Wednesday, September 13, 2017

When Disasters Strike

by Evans Yonson (Philippines)

I come from a country where natural beauty is everywhere. We take pride in our natural resources - land, sea, air and the beautiful smiles of the Filipino people. We always find something to smile about. Because it's more fun in the Philippines.  

But, our country also has its share of disasters - natural and man-made calamities. Earthquake. Typhoons. Floods. Landslides. Famine. Forest fires. The latest devastation that hit the Philippines was Typhoon Haiyan leaving 6,300 dead and billions of dollars damaged to properties.

Government planners and scientists agree that such numbers could have been if people have been educated and informed about the coming of the disasters.

In 2011, my siblings and their families survived a catastrophic flash flood brought by Typhoon Washi.
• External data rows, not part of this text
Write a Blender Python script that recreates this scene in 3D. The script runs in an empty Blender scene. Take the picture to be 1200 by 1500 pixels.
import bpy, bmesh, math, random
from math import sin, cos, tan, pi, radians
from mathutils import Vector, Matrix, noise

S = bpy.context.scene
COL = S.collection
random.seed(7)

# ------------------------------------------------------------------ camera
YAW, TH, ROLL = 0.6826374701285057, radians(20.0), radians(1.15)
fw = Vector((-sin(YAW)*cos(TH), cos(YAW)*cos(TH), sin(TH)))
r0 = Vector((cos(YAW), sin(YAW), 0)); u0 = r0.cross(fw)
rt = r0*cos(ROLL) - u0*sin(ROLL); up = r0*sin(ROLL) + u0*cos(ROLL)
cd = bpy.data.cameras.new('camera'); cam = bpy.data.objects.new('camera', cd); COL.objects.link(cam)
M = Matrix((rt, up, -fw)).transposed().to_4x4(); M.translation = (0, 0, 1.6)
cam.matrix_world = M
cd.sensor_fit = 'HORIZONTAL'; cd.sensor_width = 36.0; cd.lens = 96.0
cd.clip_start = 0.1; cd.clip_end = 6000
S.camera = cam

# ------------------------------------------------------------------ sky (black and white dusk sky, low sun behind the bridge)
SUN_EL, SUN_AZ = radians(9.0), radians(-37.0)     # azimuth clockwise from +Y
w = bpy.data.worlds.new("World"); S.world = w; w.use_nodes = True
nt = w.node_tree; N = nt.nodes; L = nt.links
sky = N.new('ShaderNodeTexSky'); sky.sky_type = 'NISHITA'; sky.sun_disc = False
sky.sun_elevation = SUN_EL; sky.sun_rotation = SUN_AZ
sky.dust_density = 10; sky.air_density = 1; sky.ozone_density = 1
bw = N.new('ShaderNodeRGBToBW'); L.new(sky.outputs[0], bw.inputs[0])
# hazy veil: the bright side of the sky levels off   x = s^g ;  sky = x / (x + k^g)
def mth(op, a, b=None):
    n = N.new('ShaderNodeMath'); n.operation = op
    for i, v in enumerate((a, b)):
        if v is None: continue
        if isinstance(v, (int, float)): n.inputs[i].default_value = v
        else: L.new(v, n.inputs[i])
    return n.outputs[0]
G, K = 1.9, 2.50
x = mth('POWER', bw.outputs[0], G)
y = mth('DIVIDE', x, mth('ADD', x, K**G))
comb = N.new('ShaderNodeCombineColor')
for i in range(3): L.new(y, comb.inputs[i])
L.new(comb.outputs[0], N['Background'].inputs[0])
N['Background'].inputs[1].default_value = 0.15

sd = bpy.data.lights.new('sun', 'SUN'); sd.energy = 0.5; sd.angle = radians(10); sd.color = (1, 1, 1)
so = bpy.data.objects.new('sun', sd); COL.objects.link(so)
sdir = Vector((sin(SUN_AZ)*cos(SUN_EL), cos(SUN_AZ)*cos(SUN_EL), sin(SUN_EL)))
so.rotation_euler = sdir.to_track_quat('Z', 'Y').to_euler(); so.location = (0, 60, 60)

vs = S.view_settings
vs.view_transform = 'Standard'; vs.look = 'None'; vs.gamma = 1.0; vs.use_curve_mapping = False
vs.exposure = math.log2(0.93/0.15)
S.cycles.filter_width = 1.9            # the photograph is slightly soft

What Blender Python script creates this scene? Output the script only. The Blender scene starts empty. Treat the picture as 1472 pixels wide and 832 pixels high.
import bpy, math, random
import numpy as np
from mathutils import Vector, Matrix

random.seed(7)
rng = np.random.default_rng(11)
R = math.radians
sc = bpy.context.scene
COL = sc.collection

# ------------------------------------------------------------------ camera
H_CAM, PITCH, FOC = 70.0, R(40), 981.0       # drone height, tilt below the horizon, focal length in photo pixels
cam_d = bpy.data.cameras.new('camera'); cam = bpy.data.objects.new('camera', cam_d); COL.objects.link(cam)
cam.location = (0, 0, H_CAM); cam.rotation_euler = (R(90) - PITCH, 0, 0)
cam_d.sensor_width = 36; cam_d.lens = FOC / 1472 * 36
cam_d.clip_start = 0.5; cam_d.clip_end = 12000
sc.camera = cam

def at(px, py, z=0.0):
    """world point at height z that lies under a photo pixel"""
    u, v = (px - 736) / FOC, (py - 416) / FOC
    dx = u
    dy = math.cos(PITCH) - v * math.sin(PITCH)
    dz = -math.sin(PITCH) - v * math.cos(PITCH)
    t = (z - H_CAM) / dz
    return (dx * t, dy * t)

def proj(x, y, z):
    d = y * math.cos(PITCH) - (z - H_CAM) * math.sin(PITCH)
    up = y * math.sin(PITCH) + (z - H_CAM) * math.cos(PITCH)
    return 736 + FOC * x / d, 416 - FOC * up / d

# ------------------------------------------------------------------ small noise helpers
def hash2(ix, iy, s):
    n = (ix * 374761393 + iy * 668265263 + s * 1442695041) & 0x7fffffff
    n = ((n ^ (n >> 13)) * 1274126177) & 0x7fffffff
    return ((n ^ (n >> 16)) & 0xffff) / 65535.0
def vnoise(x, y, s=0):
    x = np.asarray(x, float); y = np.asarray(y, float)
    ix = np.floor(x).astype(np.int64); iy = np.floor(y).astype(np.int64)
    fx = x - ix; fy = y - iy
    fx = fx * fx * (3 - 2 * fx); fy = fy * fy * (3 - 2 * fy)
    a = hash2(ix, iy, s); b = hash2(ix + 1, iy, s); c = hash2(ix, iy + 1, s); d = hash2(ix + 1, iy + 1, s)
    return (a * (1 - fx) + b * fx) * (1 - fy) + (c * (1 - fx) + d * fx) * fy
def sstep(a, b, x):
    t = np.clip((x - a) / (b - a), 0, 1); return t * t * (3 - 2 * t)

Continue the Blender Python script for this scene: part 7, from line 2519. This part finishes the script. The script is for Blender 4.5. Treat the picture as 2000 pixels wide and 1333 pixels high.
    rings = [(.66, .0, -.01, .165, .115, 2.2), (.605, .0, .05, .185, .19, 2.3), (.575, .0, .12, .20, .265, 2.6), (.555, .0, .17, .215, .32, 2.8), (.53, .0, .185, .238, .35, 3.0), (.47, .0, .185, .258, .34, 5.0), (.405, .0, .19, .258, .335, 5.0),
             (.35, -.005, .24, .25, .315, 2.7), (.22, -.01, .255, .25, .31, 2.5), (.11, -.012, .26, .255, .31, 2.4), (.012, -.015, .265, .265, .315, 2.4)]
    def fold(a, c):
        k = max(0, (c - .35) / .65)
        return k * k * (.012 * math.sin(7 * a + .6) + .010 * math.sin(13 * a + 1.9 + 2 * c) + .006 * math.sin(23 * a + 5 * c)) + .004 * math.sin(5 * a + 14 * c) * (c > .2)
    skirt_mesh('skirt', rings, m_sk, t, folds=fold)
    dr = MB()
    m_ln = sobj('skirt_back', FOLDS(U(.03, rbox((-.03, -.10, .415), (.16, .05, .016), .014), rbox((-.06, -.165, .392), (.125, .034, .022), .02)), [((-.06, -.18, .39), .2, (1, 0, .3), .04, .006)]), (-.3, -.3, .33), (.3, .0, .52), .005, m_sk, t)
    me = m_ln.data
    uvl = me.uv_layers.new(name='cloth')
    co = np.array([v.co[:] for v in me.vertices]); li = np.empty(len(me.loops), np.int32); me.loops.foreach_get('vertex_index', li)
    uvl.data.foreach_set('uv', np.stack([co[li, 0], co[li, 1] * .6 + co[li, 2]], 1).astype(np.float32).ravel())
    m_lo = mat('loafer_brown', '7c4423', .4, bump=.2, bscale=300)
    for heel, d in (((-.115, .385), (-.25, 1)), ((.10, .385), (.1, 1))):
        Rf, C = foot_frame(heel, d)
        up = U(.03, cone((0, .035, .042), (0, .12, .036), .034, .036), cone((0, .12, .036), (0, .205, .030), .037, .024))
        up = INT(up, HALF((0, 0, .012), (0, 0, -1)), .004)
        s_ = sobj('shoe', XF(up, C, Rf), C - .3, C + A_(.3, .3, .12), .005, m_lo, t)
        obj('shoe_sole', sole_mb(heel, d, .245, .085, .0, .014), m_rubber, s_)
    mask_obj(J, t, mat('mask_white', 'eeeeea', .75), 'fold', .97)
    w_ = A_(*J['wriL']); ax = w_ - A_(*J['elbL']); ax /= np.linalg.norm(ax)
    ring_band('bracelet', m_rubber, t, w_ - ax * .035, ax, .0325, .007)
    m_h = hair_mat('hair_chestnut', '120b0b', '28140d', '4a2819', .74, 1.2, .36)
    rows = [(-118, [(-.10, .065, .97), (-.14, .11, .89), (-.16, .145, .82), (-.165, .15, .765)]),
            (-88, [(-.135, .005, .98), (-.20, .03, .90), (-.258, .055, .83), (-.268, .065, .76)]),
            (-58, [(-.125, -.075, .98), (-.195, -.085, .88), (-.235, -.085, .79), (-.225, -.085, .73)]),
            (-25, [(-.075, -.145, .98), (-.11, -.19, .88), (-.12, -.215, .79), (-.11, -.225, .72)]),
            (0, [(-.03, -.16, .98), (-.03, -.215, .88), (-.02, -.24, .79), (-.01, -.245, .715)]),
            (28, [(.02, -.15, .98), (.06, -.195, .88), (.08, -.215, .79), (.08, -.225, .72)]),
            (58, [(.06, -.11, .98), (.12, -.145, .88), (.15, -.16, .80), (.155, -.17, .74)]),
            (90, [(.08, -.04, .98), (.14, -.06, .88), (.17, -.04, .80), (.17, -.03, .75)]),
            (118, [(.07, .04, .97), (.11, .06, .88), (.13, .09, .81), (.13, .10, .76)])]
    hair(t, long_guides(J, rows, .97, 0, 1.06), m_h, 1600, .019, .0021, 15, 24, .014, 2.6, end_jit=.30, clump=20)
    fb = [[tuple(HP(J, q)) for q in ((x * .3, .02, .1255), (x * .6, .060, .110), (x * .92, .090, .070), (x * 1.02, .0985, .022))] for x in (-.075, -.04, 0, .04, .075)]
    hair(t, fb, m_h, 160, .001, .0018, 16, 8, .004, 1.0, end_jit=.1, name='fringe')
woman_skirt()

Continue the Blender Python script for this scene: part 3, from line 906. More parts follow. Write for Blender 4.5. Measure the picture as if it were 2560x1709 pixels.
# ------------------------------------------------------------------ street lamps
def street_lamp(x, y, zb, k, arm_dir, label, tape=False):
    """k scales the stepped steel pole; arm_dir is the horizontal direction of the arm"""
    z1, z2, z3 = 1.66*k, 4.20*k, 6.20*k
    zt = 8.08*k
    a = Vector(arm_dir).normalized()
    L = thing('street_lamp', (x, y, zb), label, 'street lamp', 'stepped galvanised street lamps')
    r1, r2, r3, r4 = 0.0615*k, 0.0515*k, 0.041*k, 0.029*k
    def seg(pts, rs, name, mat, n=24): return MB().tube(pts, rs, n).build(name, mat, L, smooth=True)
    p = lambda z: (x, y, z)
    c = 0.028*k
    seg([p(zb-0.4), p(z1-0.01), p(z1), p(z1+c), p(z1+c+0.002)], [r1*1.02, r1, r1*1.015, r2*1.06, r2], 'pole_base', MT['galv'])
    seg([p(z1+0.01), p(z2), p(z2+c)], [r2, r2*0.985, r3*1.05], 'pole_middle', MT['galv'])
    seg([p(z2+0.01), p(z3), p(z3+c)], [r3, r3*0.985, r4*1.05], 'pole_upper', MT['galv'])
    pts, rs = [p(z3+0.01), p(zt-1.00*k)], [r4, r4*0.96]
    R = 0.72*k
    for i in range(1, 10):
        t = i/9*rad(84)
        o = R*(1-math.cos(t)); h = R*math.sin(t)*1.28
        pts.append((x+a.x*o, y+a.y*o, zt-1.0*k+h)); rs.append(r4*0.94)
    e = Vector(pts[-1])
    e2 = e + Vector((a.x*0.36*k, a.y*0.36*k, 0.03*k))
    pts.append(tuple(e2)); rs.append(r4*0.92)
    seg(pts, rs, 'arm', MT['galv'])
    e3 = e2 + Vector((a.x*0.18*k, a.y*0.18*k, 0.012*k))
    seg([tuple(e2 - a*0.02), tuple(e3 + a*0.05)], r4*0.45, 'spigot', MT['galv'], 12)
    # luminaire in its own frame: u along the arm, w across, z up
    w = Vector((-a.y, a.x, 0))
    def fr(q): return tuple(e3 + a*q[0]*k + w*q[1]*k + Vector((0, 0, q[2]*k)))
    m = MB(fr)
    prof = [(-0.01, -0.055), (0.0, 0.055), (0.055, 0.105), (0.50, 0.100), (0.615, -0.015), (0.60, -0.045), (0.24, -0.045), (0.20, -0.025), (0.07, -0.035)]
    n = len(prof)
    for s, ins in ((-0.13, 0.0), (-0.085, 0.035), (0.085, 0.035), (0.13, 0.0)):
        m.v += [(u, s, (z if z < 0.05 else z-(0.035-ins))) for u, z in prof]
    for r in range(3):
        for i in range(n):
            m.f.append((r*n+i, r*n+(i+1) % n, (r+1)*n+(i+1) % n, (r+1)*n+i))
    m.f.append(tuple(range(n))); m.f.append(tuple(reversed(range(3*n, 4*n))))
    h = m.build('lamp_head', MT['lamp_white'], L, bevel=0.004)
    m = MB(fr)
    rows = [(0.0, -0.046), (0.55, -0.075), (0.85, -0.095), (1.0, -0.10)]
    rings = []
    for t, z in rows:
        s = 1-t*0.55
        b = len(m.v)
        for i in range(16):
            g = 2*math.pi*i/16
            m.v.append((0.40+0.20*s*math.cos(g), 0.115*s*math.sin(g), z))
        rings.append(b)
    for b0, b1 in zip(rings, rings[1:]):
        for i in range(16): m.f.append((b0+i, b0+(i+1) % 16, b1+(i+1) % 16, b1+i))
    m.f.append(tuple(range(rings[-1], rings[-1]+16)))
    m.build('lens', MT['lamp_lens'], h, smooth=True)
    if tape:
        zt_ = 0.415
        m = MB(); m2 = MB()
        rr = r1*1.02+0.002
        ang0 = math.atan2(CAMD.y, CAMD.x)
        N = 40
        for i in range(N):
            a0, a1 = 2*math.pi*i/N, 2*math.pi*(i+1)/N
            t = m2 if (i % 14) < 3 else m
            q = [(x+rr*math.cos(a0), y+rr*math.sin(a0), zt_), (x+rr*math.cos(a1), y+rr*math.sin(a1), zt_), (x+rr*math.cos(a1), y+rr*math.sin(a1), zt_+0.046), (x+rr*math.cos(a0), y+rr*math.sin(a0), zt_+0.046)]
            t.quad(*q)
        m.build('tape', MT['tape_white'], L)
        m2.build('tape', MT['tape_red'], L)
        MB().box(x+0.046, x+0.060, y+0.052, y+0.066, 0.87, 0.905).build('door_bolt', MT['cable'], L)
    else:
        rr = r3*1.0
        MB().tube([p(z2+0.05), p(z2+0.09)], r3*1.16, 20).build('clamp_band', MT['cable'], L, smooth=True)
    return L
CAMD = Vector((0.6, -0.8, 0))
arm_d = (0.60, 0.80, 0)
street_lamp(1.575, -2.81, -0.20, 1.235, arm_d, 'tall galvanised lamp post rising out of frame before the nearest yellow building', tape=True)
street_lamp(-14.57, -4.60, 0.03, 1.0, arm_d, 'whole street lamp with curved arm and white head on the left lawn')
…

They lost everything. They have been informed two days before to take evacuate their abodes and seek higher grounds but never really bothered to heed the government's call. More than 2,500 died in this disaster.

These disasters could have been if these citizens have only been informed and educated about all things disaster, risk reduction, and preparations. 

When I went to my university in 2013, I immediately volunteered to our Disaster Risk and Reduction and Management Council and to help them out in their information, education and communication campaign for Cagayan de Oro City. I was mainly involved in education and awareness raising.

On July 10th, an hour after my last SUSI2017 class at Scripps College of Communication over at Schoonover Center and outside my bedroom window, the skies went from blue to very dark gray in a matter of minutes. My colleagues were off to Kroger to shop for food stuff.

I received these Emergency Alerts below. First, the flash flood warning. Then, came two disturbing messages - tornado warnings.
I received these messages before
everything else happened.

The tornado came and went. Zero casualty.

My co-scholars came home and told me their tornado stories. 

If only the Philippines, our government and the Filipino race, have all these warnings and attitudes towards disasters then we would have saved thousands of lives and millions of dollars.

Then, it will be a more fun in the Philippines.